Still Miles Ahead

One of the most influential musicians of the Twentieth Century would have celebrated his 100th birthday this week on 26th May. Apart from being a trumpeter, composer and bandleader, Miles Davis was at the forefront of many styles of jazz, the most hip and fashionable sound until rock ‘n’ roll tried to steal its thunder.
Even then Miles remained relevant, discovering up-and-coming musicians to keep his records and shows fresh and in tune with the times. Over the course of six decades, he released more than 60 studio albums and almost as many live sets. These ranged from bebop and cool jazz to avant-garde and fusion, or jazz rock as some of us prefer to call it.
I got into Miles through a couple of the cooler guys at school in the late Sixties. My oldest friend, Tim Franks, decided he wanted to be a jazz drummer when he acquired his first second-hand kit at the age of 13 and studiously collected every Davis LP from this period onwards. The game-changer was Bitches Brew where Miles audaciously integrated the brass horns of jazz with the guitars and electric keyboards of rock.
Eventually I worked my way backwards to the Fifties and alighted upon Kind of Blue. I’d never been fond of either the trad jazz of my parents’ era or the apparently drug-fuelled bebop which followed in hot pursuit. Here there was something more listenable, Miles’ supreme trumpet performing aerobatics over the piano of Bill Evans, around which much of the album had been planned. Also on board were saxophonists Julian ‘Cannonball’ Adderley (alto) and fellow modern jazz legend John Coltrane (tenor).
One of the tracks, Flamenco Sketches, is an audio prequel to my favourite Miles Davis album, Sketches of Spain. This was inspired by Spanish composer and Flamenco guitarist Joaquin Rodrigo, with another Evans, Gil, conducting. The sound, re-imagined through Miles’ trumpet, is mournful and reflective, based on an old religious type of Andalusian music. One cut, Saeta, literally means the heart pierced by grief, and the rest of the LP is in a similar vein making it a concept album separate from the rest of his recordings.
Proceeding chronologically another personal favourite is E.S.P. offering the first collection of new material since Kind of Blue. The musicians are also significant, all part of a school who went on to form their own classic bands including Wayne Shorter (Weather Report), Tony Williams (Lifetime) and Herbie Hancock who needs no introduction, especially after his album Future Shock and its massive global hit ‘Rockit’, which paved the way for jazz-hip hop.
The year after E.S.P. saw the same line-up on Miles Smiles (1966) although musically it was much looser, all the performances recorded being first takes. It was part of a very fertile period for this band who went on to make another four albums in the next two years, although some of the best was next to come. It is perhaps best explained by the artist himself in Miles: The Autobiography (Simon & Schuster) which came out just three years before Davis died in 1991.
“1968 was full of all kinds of changes, but for me the changes that were happening in my music were very exciting and the music that was happening everywhere was incredible. These things were leading me into the future and into In a Silent Way, the beginning of a great creative period for me that opened a lot of music in my head. In the next four years I finished about 10 albums.”
Miles would have loved to have worked with James Brown, Jimi Hendrix and Sly Stewart (Sly and the Family Stone) but they were all too busy with their own projects. “Both Sly and Jimi were great natural musicians, they played what they heard. Plus Jimi came from the blues, like me.”
By this stage Chick Corea and Joe Zawinul had been added to the line-up giving the band three electric keyboard players plus John McLaughlin, the pioneering English guitarist who went on to found the Mahavishnu Orchestra. Joe brought in the tune which named the album although in the book Miles admits he was a little put out by the end result:
“I wanted to make it sound more like rock and Joe’s beautiful melody was hidden by too many chords cluttering it up. He never did like what I did with his composition yet people went on to consider it a classic and the beginning of fusion.”

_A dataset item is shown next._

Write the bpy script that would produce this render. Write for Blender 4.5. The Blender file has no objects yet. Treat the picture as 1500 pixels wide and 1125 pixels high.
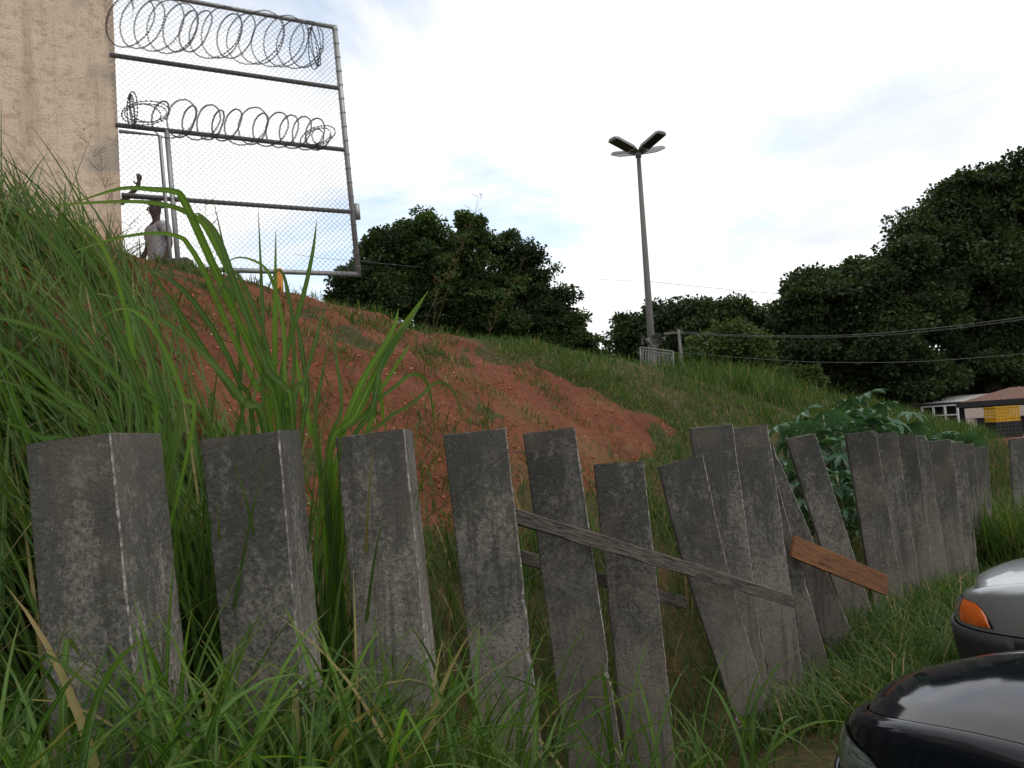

But then came Bitches Brew which brought in a whole new audience, especially when legendary promoter Bill Graham, owner of the Fillmore East and West theatres in New York and San Francisco became involved. Bitches Brew was all about improvisation – how else could you name a track Miles Runs The Voodoo Down? – and so were the Grateful Dead, led by Jerry Garcia who loved jazz.
“We opened for them at Fillmore West which was an eye-opener for me because there were about 5,000 people there, mostly young white hippies who hadn’t heard of me at all and then we played Fillmore East with Crosby, Stills, Nash and Young. Bill did some important things for music with those concerts. Bitches Brew sold more copies than any other jazz album in history.”
Touring with (Carlos) Santana didn’t do any harm either, the universally adored guitarist behind albums like Abraxas and Caravanserai going on to make the cult classic Love Devotion Surrender with John McLaughlin.

I can’t possibly finish my run down of Miles without mentioning another of those 10 albums which he recorded during those ultra-fertile four years – the jaw-droppingly noise-friendly On the Corner. Miles was fond of this black sheep of the family record too. “It has no label although people thought it was funk because they didn’t know what to call it. On The Corner was actually a combination of some of the concepts of Paul Buckmaster (another composer and arranger famous for working with Bowie, Elton John and later the Stones), Sly and the avant-garde German musical theorist Stockhausen.”
The sleeve ain’t half bad either, a bunch of funky dudes of differing ages and colours grooving and hanging out like there’s no tomorrow. Truth to tell it was the inspiration for my recent memoir My Life With Rock N’ Roll People which covers my 100 biggest interviews. In the same way as I couldn’t be one of them, I could never be one of those funky dudes either. Enough to make you bitch … but in a silent way.